30 January 2012

Adultery and Murder.


Certain words in the Christian “language” have always bothered me because I felt I should use them, but had no concrete idea of what they meant. “Redemption” is an example. My mind had always roughly equated it with “salvation,” and I didn’t understand the need for both a Savior and a Redeemer. A few weeks ago I started digging around in Scripture to see what else besides salvation might be under the jurisdiction of a “redeemer.”

As it turns out, there once lived a handsome, heroic king who was everybody’s favorite. He was a warrior, a poet, and a musician—a Renaissance man to be sure. Having been anointed by God at a young age and close to God all his life, he was richly blessed with peerless military prowess, a number of gorgeous wives, endless cash flow, and the unshakeable protection of God. One day, after receiving news of another blowout victory, he sauntered up on the roof and looked with pride over his kingdom. Out of the corner of his eye, he noticed a woman more beautiful than his imagination could have produced. He turned to gaze on her more directly as she rinsed her hair. The water caught the sunlight, illumining her perfect figure with an amber glow. His body ached with desire, and, afraid to move, he whispered to his servant, “Who is this woman?” The latter followed the path of his vision and responded, “Oh, that’s Bathsheba, Uriah’s wife.” The name sounded magnificent as David turned it over on his tongue. Bathsheba. He knew it was fate and sent the servant to bring her to him.

It was every man’s dream followed by every man’s nightmare. The two spent a passionate evening together before David said, “You better get home.” Bathsheba regretfully acquiesced, and the two parted with wistful half-smiles and several lingering good-bye kisses. She was the subject of many a daydream of David’s, and he thought often and fondly of his one-time lover. But eight weeks or so later, his fleeting thoughts of the bathing beauty were halted: David was delivered an unsigned message that simply read, “I’m pregnant.” His heart thudded against his ribcage and he lie back on the bed, trying to figure out the best way to deal with his unwelcome surprise. Finally, he called for his servant and ordered, “Get Uriah out here.”

Uriah was a really good man, serious about both work and ethics. To begin their conversation, David praised this quality and then constructed the pretense of asking for battle news. Uriah gave him a quick rundown and David said, “You’ve obviously had a difficult stint out there; why don’t you go home to your wife and relax.” They shook hands and in no time, Uriah was on his way. But he didn’t go home. He slept outside the city walls with the guards since he knew his fellow soldiers were doing the same. David saw him the next morning and asked suspiciously, “I told you to go home. Why didn’t you?” Uriah explained his commitment to his men, and while David appreciated the sentiment, it was imperative that Uriah sleep with his wife as soon as possible. This went on for a few nights until David realized there was just no convincing Uriah to go home and enjoy his wife’s delightfully perfumed embrace. So he switched to Plan B and wrote a letter to the commander. He ordered the commander to put Uriah on the frontlines where he would most certainly be killed, forever ignorant of the news of the king’s bastard child.

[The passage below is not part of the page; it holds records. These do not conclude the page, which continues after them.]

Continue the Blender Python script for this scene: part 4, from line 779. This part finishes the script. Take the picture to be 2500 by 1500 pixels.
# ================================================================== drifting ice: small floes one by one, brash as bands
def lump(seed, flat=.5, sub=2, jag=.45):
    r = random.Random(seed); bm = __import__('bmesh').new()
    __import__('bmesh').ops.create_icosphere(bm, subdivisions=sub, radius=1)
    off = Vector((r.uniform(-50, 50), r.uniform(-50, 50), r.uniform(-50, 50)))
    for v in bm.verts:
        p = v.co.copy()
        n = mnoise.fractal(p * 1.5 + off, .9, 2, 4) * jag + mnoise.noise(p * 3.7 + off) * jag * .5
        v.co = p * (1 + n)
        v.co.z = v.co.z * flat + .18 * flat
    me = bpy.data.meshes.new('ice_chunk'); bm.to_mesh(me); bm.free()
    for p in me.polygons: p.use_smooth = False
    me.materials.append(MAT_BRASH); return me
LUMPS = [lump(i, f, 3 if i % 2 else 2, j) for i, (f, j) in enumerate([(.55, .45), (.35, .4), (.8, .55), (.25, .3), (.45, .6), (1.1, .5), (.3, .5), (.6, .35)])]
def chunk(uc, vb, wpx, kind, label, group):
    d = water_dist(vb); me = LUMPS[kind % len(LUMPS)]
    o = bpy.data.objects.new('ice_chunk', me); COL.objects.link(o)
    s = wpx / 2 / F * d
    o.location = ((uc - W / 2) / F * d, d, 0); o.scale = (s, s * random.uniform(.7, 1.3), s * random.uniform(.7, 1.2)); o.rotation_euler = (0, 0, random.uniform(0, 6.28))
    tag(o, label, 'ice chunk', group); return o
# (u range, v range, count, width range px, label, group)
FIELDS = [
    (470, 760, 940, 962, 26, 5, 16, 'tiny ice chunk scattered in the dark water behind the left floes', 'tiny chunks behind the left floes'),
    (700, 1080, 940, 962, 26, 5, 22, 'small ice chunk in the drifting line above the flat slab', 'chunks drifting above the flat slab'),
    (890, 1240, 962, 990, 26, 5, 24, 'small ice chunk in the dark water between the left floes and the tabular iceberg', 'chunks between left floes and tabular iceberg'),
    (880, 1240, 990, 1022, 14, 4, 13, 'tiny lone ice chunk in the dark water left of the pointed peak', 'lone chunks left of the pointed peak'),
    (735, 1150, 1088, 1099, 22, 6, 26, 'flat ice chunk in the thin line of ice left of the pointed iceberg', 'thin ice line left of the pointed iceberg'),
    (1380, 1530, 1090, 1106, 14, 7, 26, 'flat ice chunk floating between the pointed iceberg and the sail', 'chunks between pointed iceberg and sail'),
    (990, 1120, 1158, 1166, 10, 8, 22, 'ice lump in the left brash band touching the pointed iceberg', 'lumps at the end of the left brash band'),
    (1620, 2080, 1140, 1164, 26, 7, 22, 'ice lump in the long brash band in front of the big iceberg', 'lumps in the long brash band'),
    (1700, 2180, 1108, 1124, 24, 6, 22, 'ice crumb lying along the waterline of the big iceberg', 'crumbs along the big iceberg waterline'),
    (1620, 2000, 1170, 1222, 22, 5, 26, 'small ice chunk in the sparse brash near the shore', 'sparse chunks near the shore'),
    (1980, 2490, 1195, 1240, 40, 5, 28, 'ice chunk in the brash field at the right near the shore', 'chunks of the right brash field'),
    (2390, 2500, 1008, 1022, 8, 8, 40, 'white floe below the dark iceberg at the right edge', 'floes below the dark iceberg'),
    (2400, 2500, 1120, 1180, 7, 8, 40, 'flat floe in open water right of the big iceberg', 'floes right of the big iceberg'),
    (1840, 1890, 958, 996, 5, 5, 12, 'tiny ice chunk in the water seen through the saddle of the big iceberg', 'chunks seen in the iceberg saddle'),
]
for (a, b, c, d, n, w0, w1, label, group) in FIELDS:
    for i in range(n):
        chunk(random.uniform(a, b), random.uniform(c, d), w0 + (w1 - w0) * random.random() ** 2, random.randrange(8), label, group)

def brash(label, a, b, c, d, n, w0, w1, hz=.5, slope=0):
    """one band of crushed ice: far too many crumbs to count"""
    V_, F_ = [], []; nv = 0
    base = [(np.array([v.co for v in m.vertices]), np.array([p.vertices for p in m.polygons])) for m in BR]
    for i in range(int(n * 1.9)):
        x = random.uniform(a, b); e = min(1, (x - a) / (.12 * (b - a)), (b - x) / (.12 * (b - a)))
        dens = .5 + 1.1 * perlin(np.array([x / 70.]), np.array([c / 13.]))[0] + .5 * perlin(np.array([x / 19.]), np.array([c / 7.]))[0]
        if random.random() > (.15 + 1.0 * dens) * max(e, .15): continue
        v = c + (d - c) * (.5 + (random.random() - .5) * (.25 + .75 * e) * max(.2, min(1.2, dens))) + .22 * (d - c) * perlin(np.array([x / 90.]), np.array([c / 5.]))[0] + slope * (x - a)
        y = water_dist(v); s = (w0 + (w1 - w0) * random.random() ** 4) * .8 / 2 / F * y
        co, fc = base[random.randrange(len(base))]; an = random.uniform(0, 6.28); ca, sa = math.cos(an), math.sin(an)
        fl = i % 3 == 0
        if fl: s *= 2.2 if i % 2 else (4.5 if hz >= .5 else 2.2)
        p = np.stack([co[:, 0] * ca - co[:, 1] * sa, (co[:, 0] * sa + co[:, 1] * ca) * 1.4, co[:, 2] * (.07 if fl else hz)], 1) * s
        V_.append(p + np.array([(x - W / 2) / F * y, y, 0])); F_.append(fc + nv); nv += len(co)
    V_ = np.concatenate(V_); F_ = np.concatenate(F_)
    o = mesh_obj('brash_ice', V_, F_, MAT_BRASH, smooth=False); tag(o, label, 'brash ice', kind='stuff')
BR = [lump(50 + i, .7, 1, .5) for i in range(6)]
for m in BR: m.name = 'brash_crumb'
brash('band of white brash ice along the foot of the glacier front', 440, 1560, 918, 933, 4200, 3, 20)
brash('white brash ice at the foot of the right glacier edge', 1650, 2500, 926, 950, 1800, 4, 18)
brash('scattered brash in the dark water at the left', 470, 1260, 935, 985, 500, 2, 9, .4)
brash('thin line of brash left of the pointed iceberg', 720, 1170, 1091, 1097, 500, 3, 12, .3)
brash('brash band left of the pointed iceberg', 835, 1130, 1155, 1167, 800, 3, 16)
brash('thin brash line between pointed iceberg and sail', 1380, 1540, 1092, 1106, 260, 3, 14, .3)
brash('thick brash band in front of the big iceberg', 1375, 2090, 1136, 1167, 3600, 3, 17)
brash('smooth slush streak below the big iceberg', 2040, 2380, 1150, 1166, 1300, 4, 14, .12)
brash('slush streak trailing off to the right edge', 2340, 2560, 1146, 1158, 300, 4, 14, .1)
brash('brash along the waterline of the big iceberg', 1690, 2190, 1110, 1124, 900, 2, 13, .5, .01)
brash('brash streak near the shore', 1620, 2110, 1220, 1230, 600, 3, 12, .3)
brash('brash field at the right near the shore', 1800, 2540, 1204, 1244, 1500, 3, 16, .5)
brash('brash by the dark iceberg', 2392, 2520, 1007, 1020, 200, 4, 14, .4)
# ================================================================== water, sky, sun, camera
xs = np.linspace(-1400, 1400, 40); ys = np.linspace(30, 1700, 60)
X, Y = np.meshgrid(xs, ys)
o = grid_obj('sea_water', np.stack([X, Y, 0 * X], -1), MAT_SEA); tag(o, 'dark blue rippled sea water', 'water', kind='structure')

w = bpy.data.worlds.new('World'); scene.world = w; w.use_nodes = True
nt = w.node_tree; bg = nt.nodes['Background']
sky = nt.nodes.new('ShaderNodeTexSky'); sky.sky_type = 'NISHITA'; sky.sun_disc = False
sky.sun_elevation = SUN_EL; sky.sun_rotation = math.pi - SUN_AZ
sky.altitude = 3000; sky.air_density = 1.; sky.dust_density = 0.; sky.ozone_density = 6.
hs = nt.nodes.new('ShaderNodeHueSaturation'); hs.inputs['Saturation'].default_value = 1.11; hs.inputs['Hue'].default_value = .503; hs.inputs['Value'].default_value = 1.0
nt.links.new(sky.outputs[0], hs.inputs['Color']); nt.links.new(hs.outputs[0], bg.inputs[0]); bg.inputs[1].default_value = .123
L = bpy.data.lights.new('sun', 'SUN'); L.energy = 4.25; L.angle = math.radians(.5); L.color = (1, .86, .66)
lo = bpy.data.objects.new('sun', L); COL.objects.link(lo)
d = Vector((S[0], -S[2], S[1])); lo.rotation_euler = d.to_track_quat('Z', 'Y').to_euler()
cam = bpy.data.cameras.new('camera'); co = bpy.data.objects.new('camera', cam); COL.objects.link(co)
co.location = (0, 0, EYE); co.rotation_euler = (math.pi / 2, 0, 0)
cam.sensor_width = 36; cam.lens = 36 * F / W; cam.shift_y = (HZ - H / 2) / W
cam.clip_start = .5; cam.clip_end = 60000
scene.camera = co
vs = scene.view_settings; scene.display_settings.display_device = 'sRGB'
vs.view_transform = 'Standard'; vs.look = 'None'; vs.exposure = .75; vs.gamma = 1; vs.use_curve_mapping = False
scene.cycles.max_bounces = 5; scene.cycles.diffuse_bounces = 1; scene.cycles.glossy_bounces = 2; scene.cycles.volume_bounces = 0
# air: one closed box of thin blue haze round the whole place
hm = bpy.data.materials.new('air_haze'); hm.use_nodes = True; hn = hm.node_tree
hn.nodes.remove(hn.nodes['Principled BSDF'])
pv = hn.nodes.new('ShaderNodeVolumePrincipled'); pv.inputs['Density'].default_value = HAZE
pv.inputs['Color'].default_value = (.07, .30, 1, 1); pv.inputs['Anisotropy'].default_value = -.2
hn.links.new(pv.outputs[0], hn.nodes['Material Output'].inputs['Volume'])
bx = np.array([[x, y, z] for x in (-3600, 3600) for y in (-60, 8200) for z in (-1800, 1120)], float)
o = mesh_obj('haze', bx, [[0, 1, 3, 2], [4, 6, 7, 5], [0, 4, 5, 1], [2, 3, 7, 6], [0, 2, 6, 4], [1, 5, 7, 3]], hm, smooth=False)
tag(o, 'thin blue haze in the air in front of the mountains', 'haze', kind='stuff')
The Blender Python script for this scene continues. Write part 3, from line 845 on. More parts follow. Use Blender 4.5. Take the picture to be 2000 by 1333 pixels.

The commander did not make a habit of questioning the king, so Uriah was predictably killed in battle. The commander sent word back to David that the enemy had surged in forcefully, and Uriah was among those who died. Bathsheba appropriately went into mourning, but as soon as her time was served, David sent for her and married her (II Samuel 11).

In the space of one story, David broke half the Commandments: he coveted, committed adultery, lied, murdered, and stole, all because one afternoon he noticed a beautiful woman. But instead of ousting David and cutting his psalms out of the Bible, God used the once-sinful union of David and Bathsheba to bring Solomon into the world, a man whose renowned wisdom in Proverbs and Ecclesiastes still astounds. Furthermore, God used David and Bathsheba and “the child of their child of their child a thousand years thence,”* to bring about the birth of his own Son. So the lineage of Jesus—of Jesus—includes a gigantic, five-Commandment-breaking sin, a skeleton in the closet if there ever was one. But God’s love covered the whole thing and restored it to perfection, just like Romans 8:28 promises (“God causes everything to work together for the good of those who love God and are called according to his purpose for them,” NLT.). To me, redemption is something like that.